After a fifth successive win in Iran’s Persian Gulf Pro League Friday evening, fans of Iran’s Persepolis football team took to the streets in several areas of the east and west of the capital Tehran, and some other cities, to celebrate. In Tehran and several other cities including Kermanshah, Arak, Nasim Shahr, and Golestan crowds chanted slogans against the Islamic Republic, Supreme Leader Ali Khamenei and clerical rule despite the security forces’ attempts to disperse them.

The success Friday evening secured Persepolis a place in next year’s AFC Champions League organized by the Asian Football Confederation. In similar circumstances in the past, such as Persepolis’ win against Saudi Arabia’s Al-Nasr Riyadh in the Asian Football Confederation Champions League in Doha in October 2020, huge crowds of Persepolis fans celebrated on the streets of Tehran and some other cities without interference from security forces. No violence or vandalism was reported.

This time, however, in many places security forces and anti-riot police would not allow football fans to gather and used batons and shockers to disperse them. Authorities were apparently concerned that any gathering could turn into anti-government protests.

There have been dozens of large and small anti-government protests in Iranian cities since July 15 when people took to the streets in the oil-rich, largely Arab southwestern province of Khuzestan to protest water shortages. Security forces have suppressed the protests in most cases and used lethal force despite little evidence of protester violence and arrested at least 100 protesters. At least ten people were killed, including a policeman.

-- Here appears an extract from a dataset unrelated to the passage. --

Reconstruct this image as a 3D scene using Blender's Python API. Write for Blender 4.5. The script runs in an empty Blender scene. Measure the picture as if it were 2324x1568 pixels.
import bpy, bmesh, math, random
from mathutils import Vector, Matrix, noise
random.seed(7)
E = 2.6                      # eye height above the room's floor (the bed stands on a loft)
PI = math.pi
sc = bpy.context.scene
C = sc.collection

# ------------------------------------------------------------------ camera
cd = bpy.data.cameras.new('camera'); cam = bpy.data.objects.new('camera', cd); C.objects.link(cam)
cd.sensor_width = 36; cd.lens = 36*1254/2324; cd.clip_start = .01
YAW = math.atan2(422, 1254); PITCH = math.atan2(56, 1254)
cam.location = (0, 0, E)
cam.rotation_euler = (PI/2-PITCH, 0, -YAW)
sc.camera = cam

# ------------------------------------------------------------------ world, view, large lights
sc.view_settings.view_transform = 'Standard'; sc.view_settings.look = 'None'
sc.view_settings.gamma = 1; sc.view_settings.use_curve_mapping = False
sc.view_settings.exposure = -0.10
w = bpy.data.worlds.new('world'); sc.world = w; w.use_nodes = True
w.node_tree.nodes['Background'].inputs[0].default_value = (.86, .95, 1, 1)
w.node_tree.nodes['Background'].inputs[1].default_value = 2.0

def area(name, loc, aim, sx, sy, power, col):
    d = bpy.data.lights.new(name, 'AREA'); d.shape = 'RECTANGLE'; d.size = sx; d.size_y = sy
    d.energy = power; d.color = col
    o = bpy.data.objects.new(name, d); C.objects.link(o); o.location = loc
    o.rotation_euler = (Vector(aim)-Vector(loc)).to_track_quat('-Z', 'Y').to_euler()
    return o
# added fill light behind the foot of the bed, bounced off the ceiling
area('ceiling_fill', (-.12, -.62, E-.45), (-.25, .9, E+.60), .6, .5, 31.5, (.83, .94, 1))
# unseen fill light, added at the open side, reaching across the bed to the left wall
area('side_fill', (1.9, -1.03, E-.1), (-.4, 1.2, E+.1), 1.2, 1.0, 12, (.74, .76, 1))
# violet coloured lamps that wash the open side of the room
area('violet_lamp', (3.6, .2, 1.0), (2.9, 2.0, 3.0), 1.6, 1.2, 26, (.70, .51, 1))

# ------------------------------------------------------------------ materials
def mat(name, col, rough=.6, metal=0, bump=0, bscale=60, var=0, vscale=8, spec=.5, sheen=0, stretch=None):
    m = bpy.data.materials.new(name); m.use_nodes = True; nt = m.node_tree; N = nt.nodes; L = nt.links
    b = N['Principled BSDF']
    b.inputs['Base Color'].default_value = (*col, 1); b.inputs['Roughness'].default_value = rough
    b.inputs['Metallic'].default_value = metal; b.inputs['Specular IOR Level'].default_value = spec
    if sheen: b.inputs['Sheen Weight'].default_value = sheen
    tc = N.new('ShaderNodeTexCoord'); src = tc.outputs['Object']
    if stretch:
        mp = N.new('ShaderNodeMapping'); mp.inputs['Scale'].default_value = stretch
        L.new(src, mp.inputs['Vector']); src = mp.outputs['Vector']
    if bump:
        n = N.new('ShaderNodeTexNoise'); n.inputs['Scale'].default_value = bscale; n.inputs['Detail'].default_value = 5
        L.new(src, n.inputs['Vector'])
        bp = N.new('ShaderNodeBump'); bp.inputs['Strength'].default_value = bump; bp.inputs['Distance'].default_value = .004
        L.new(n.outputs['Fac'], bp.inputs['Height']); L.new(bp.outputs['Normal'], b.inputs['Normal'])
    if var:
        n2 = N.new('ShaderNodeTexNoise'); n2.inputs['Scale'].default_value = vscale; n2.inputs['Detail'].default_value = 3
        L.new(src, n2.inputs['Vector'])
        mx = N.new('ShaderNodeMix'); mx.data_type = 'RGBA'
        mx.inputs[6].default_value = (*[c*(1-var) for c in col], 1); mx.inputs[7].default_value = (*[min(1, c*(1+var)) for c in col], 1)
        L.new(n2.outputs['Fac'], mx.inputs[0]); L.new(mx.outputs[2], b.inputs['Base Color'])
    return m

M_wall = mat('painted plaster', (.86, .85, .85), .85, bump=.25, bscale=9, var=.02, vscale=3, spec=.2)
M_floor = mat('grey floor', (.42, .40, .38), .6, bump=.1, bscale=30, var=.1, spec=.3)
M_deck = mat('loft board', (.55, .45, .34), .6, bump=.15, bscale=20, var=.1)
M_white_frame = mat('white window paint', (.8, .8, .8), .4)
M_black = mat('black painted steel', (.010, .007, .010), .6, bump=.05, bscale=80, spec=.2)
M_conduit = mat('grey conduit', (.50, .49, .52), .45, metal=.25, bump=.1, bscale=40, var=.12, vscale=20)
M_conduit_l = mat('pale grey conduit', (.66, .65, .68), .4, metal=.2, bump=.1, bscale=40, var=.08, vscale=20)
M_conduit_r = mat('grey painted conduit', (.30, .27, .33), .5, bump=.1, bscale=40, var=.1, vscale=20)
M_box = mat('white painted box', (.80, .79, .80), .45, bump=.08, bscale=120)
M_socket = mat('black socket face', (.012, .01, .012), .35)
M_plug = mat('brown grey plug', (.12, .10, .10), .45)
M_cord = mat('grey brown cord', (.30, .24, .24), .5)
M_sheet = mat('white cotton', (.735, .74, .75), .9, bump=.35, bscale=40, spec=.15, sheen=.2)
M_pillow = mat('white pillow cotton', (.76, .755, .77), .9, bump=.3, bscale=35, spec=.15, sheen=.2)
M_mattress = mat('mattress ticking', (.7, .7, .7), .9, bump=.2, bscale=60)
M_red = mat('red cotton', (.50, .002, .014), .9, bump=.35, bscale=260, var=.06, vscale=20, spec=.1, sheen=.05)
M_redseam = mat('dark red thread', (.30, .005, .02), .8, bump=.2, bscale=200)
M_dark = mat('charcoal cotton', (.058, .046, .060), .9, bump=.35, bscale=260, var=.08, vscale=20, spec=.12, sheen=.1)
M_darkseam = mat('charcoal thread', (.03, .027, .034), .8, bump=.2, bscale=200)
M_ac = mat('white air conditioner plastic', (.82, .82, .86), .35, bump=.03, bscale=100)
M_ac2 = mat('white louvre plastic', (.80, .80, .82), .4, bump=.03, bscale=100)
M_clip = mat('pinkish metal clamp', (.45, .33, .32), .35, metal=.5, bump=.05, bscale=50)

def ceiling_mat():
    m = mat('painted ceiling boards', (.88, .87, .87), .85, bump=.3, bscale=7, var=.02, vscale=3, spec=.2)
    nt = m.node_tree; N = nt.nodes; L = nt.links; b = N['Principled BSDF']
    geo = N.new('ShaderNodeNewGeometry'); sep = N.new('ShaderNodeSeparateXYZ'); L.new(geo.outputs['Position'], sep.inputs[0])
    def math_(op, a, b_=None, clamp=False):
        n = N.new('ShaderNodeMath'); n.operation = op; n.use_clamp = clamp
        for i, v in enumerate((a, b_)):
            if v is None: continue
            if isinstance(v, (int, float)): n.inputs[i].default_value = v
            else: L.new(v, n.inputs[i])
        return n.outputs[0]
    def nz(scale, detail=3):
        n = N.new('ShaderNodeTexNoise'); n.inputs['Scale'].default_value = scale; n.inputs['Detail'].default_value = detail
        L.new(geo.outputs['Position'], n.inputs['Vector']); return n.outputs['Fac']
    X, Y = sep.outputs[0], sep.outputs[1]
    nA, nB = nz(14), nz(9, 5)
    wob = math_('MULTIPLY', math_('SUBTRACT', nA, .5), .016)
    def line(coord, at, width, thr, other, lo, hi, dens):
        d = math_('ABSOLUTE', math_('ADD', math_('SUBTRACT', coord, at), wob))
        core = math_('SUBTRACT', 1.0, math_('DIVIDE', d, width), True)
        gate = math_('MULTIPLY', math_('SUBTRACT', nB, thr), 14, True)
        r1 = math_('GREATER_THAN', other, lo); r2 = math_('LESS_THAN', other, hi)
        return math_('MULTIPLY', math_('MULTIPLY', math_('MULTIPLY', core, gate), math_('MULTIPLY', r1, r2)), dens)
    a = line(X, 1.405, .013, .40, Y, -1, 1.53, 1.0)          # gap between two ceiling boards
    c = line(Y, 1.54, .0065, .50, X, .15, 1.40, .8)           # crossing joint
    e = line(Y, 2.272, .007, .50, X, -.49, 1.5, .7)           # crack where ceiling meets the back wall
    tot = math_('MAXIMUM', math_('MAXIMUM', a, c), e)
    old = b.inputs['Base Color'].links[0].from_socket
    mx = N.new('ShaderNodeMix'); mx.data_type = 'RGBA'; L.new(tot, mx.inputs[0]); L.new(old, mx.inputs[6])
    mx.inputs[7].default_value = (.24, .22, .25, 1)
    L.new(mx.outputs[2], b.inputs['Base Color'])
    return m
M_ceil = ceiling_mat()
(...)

In Nasim Shahr, a city south of Tehran with a population of around 140,000, anti-riot police drove on motorcycles into the crowd to disperse them. The crowd chanted “scoundrels” against them. In Qom, Iran’s seventh-largest city with a population of over 1.2 million, police also did not allow football fans to celebrate.

The narrator of a video posted by Iran International on social media, which purportedly shows security forces chasing the crowd on motorcycles to disperse them in Qom, said police used batons and shockers to disperse people who were celebrating the football win.

“For the smallest problem [security forces] respond with batons, shockers, and [swarms of] motorcyclists driving into the crowd to disperse them,” journalist Hamid Asefi in Tehran told Iran International TV Saturday.

Asefi warned that Iranians had reached “the threshold of breakdown of fear of retribution” and said there would be a massive anti-regime movement if it fails to understand the importance of the loss of fear of suppression and continues to respond to protesters in the same manner.

Videos on social media show similar circumstances in other places such as Babol in the Caspian Sea area, where security forces blocked the roads to the city to prevent people from entering, and Mashhad where police used force to disperse the crowds. Other videos show security forces attacking football fans and protesters chanting “Death to the Dictator” in Arak.

In Golestan, a city to the south of Tehran people chanted “Clerics Must Get Lost,” “So Many Years of Murder, Death to Clerical Rule,” and “May Your Soul Rest in Peace Reza Shah,” a reference to the monarch who launched Iran’s modernization. Reza Shah Pahlavi who cracked down on the influence of clerics and introduced modern education and industry bringing Iran into the 20th century was forced by the British to abdicate in 1941.